Un’anima pura alla ricerca della felicità. Del suo posto nel mondo in un contesto sociale materialistico all’ennesima potenza. È la storia di Margherita, la protagonista che si dimena tra le pagine di “Quasi niente sbagliato”, romanzo di formazione scritto da Greta Pavan. Lunedì sera, la stessa scrittrice ha parlato del suo libro alla Mondadori di Cosenza.
Un testo che la giuria del Premio Sila ha inserito nella sua Decina 2024 e che ha seguito l’originale ed esclusivo iter – previsto per tutti i volumi scelti – di essere presentato al pubblico dal proprio autore. È un testo forte, quello della Pavan, subdolamente spietato. Segue le vicende di Margherita, giovane donna, figlia di emigrati veneti, che vive in Brianza. Una Brianza in cui tutto ruota attorno al lavoro. Socialità, rapporti, benessere, pensieri, sogni che diventano incubi per chi non riesce a “sottostare” alle logiche del materialismo tout court. Una Brianza che sta lì come un monito, una rupe tarpea pronta a liberarsi senza scrupoli dei suoi figli inadatti.
Durante la presentazione del libro, Greta Pavan ha parlato di una letteratura di provincia molto fertile ma spesso monotematica per luoghi di ambientazione, quasi sempre al Sud. Così ha pensato di cercare una storia in un altro pezzo d’Italia, dove è stato sempre difficile trovarne. «Laddove c'è un grande benessere, innanzitutto di tipo economico – ha spiegato la scrittrice – laddove sembra andare tutto bene, è più difficile trovare delle storie, perché queste partono necessariamente da un conflitto. Se non c'è un conflitto, anche in una narrazione a lieto fine, è molto difficile costruire una storia. E all'interno di ambienti di questo tipo è complesso trovarne. E quindi io mi sono domandata, ma veramente in questo tutto giusto, non c'è una piccola crepa?». E la crepa l’ha trovata. «Ci sono delle crepe – ha continuato Greta Pavan – apparentemente molto piccole che però possono essere indagate. E all'interno dei capitoli del romanzo troverete episodi minimi, di minima violenza, ma non una violenza traumatica, è più una tensione sotterranea che un'esplosione di violenza. Si parla di personaggi che vengono definiti da piccolissimi atti di violenza che ne circoscrivono l'esistenza. E tutto ciò accade specificamente sul luogo di lavoro».

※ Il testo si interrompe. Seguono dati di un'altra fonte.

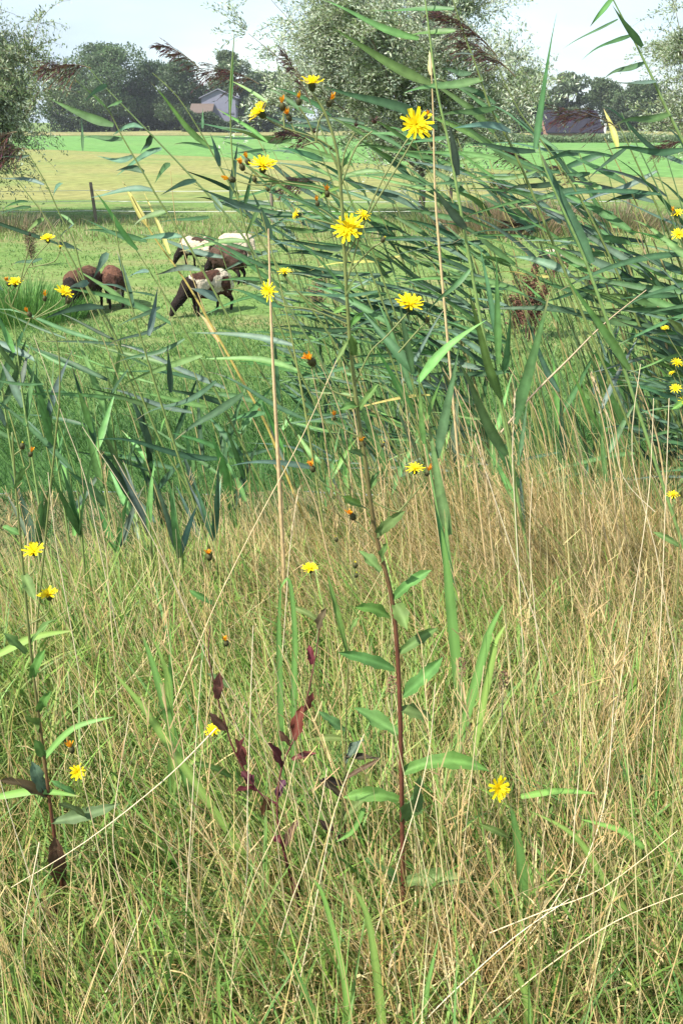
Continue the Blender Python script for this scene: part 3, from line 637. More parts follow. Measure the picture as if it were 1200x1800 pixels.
def panicle(parent, b, tip, Y, size, col=(.105, .068, .058), n=None):
    n = n or (15 if b.x > 1.0 and size > .105 and b.z > 1.2 else 42)
    "drooping brown plume: arching axis with fine one-sided branchlets carrying spikelets"
    mb = MB(); d = tip - b; ln = d.length
    ax = bez(b, b + d * .5 + Vector((0, 0, .22 * ln)), tip, 14); mb.tube(ax, [.0016 * (1 - k / 16) for k in range(14)], (.16, .13, .08), 4, cap=False)
    for i in range(n):
        k = random.uniform(.06, 1) ** .9; s = ax[min(13, int(k * 13))]
        bl = size * random.uniform(.5, 1) * (1.1 - .6 * k)
        e = s + (d.normalized() * random.uniform(.5, 1) + Vector((random.uniform(-.3, .1), random.uniform(-.25, .25), random.uniform(-.75, .25)))) * bl
        q = bez(s, (s + e) / 2 + Vector((0, 0, .16 * bl)), e, 6); mb.tube(q, .0006, col, 3, cap=False)
        for j in range(9):
            p = q[min(5, 1 + int(j * 5 / 9))].lerp(q[-1], random.uniform(0, .4)) if j < 8 else q[-1]
            dd = ((e - s).normalized() + Vector((random.uniform(-.4, .4), random.uniform(-.4, .4), random.uniform(-.7, .2)))) * random.uniform(.008, .016)
            sd = dd.cross(Vector((.2, 1, .3))).normalized() * .0009; c = tuple(x * random.uniform(.6, 1.7) for x in col)
            mb.add([p - sd * .4, p + dd * .5 - sd, p + dd, p + dd * .5 + sd], [(0, 1, 2, 3)], c)
    return mb.build('panicle', M['fluff'], parent)
def ground_base(pts):
    "carry a stem on downwards in its own direction to the ground; pts run top to bottom"
    a, b = pts[-2], pts[-1]; d = (b - a).normalized()
    if d.z > -.3: d = (d + Vector((0, 0, -.6))).normalized()
    p = b.copy()
    for _ in range(400):
        if p.z <= tz(p.x, p.y) - .01: break
        p = p + d * .01
    return p
GR = 'common reeds along the ditch edge'
def reed(path, Y, label, rad=.0032, col=(.15, .20, .06), leaves=(), pan=None, name='reed', n_auto=0, ext=True, col2=None, spear=None, group=GR, y2=None):
    m = len(path); Ys = [Y + ((y2 if y2 else Y) - Y) * k / max(1, m - 1) for k in range(m)]
    pts = [P(x, y, yy) for (x, y), yy in zip(path, Ys)]
    if ext: pts.append(ground_base(pts))
    pts = catmull(pts, 4); root = pts[-1]
    t = empty(name, root); mb = MB(); n = len(pts)
    mb.tube(pts, [rad * (.35 + .65 * min(1, k / n * 1.8)) for k in range(n)], col, 6, col2 or tuple(c * 1.1 for c in col), cap=False); mb.build('stem', M['stem'], t)
    for lf in leaves:
        (bx, by), (tx, ty), wpx, kind = lf[:4]; sag = lf[4] if len(lf) > 4 else .08; dy = lf[5] if len(lf) > 5 else random.uniform(-.12, .12)
        b = P(bx, by, Y); tp = P(tx, ty, Y + dy); c = {'g': rc(), 'b': BLUE, 'd': tuple(x * .75 for x in rc()), 'l': (.12, .26, .075), 'y': YEL, 's': (.42, .30, .15)}[kind]
        c = tuple(x * random.uniform(.88, 1.12) for x in c)
        fc = None; tw = None
        if wpx >= 20: fc = (Vector((0, 0, CH)) - b).normalized() + Vector((-.2, 0, .7)); tw = random.uniform(-.4, .4)
        leaf_obj(t, b, tp, wpx * .84 * pxs(b), c, sag, face=fc, twist=tw)
    for k in range(n_auto):
        f = (k + random.uniform(.1, .9)) / n_auto; s = pts[int(f * n * .7)]; ln = random.uniform(.2, .40) * (1 - .3 * (f < .15))
        dirv = Vector((-random.uniform(.7, 1), random.uniform(-.5, .5), random.gauss(.24, .24))).normalized()
        if s.z < .55 and random.random() < .1 + .4 * (f > .65): dirv = Vector((random.uniform(-.7, .5), random.uniform(-.3, .3), random.uniform(.6, 1))).normalized()
        qs = [proj(*(s + dirv * ln * u)) for u in (.2, .4, .6, .8, 1)]
        if random.random() < .7 and any(105 < q[0] < 460 and 395 < q[1] < 565 or 940 < q[0] < 1062 and 185 < q[1] < 245 for q in qs): continue
        if any(870 < q[0] < 1025 and 560 < q[1] < 800 for q in qs) or (any(885 < q[0] < 1000 and 410 < q[1] < 560 for q in qs) and random.random() < .75): continue
        c = rc() if random.random() < .78 else (BLUE if random.random() < .88 or dirv.z > .1 else YEL)
        leaf_obj(t, s, s + dirv * ln, random.uniform(.010, .022), c, random.uniform(.02, .14))
    if pan:
        for (bx, by), (tx, ty), sz in pan: panicle(t, P(bx, by, Y), P(tx, ty, Y), Y, sz)
    return tag(t, label, 'reed', group)

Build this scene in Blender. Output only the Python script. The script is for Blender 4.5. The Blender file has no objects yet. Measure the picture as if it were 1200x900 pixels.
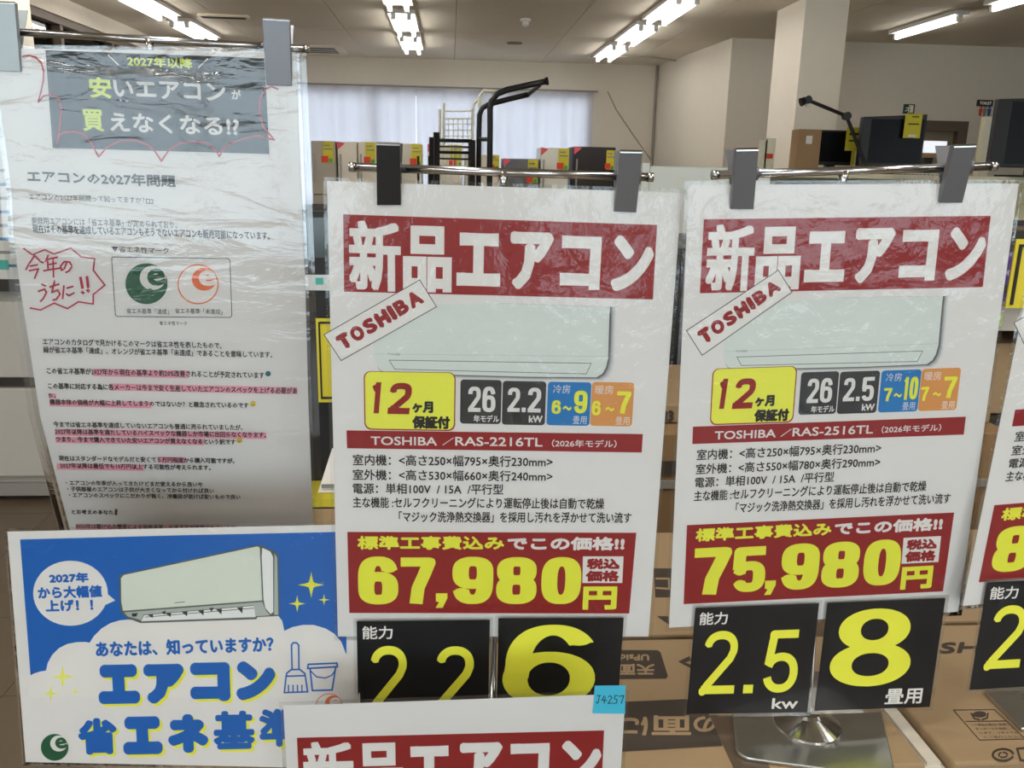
import bpy, bmesh, math
import numpy as np
from mathutils import Vector, Matrix
from mathutils.geometry import delaunay_2d_cdt

SC = bpy.context.scene
COL = SC.collection
PI = math.pi

# ---------------------------------------------------------------- camera
F = 1000.0                                    # focal length in pixels of the 1200 px wide frame
EYE = Vector((0.0, 0.0, 1.5))
def _ray(px, py):                             # camera space: x right, y down, z forward
    return Vector(((px - 600.0) / F, (py - 450.0) / F, 1.0))
_down = _ray(517, 4400).normalized()
_fwd = _ray(528, 197)
_fwd = (_fwd - _fwd.dot(_down) * _down).normalized()
_rgt = _down.cross(_fwd).normalized()         # world X in camera space
# rows: world axes expressed in camera space -> world = M @ cam
M = Matrix((_rgt, _fwd, -_down))
if M.determinant() < 0:
    raise RuntimeError('handedness')
cam_data = bpy.data.cameras.new('camera')
cam = bpy.data.objects.new('camera', cam_data)
COL.objects.link(cam)
cam_data.sensor_width = 36.0
cam_data.lens = F / 1200.0 * 36.0
cam_data.clip_start = 0.02
R3 = M @ Matrix(((1, 0, 0), (0, -1, 0), (0, 0, -1)))
cam.matrix_world = Matrix.Translation(EYE) @ R3.to_4x4()
SC.camera = cam

# ---------------------------------------------------------------- world, lights, exposure
world = bpy.data.worlds.new('world')
SC.world = world
world.use_nodes = True
wn = world.node_tree
wn.nodes['Background'].inputs[0].default_value = (0.76, 0.90, 1.0, 1)
wn.nodes['Background'].inputs[1].default_value = 5.0
SC.view_settings.view_transform = 'Standard'
SC.view_settings.look = 'None'
SC.view_settings.gamma = 1.0
SC.view_settings.exposure = 0.10
SC.cycles.use_denoising = True
SC.cycles.max_bounces = 8
SC.cycles.transparent_max_bounces = 24
SC.cycles.sample_clamp_indirect = 6.0
TUBE = 12.5                                    # emission of the fluorescent tubes
CEIL = 2.93
def area(name, loc, sx, sy, power, rot=(0, 0, 0), color=(1.0, 0.96, 0.90)):
    l = bpy.data.lights.new(name, 'AREA')
    l.shape = 'RECTANGLE'; l.size = sx; l.size_y = sy; l.energy = power; l.color = color
    o = bpy.data.objects.new(name, l); COL.objects.link(o)
    o.location = loc; o.rotation_euler = rot
    return o
# the shop's tube rows go on behind the photographer
for ix, X in enumerate((-2.8, -0.45, 1.95, 4.4)):
    for k in range(3):
        area('fluorescent_lamp', (X, -4.6 + k * 2.6, CEIL - 0.09), 0.2, 1.25, 25)

# ---------------------------------------------------------------- helpers
def lin(c):
    c /= 255.0
    return c / 12.92 if c <= 0.04045 else ((c + 0.055) / 1.055) ** 2.4
E0 = 0.76
def rgb(r, g, b, e=E0):
    return tuple(min(0.93, lin(v) / e) for v in (r, g, b))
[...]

Invita alla riflessione, “Quasi niente sbagliato”. E guarda tragicamente alla stringente attualità. Alla barbarie di alcune situazioni sociali e lavorative. Non solo per i giovani, ma per la società tutta. «C'è bisogno ogni tanto di tornare ad avere una letteratura civile – ha chiosato Gemma Cestari, direttrice del Premio Sila, presente all’evento – che ci induca a riflettere su come è possibile essere arrivati a certe situazioni contemporanee e come, chissà, forse, le potremmo cambiare. “Quasi niente sbagliato” racconta più che un luogo, un tempo, il nostro tempo malato».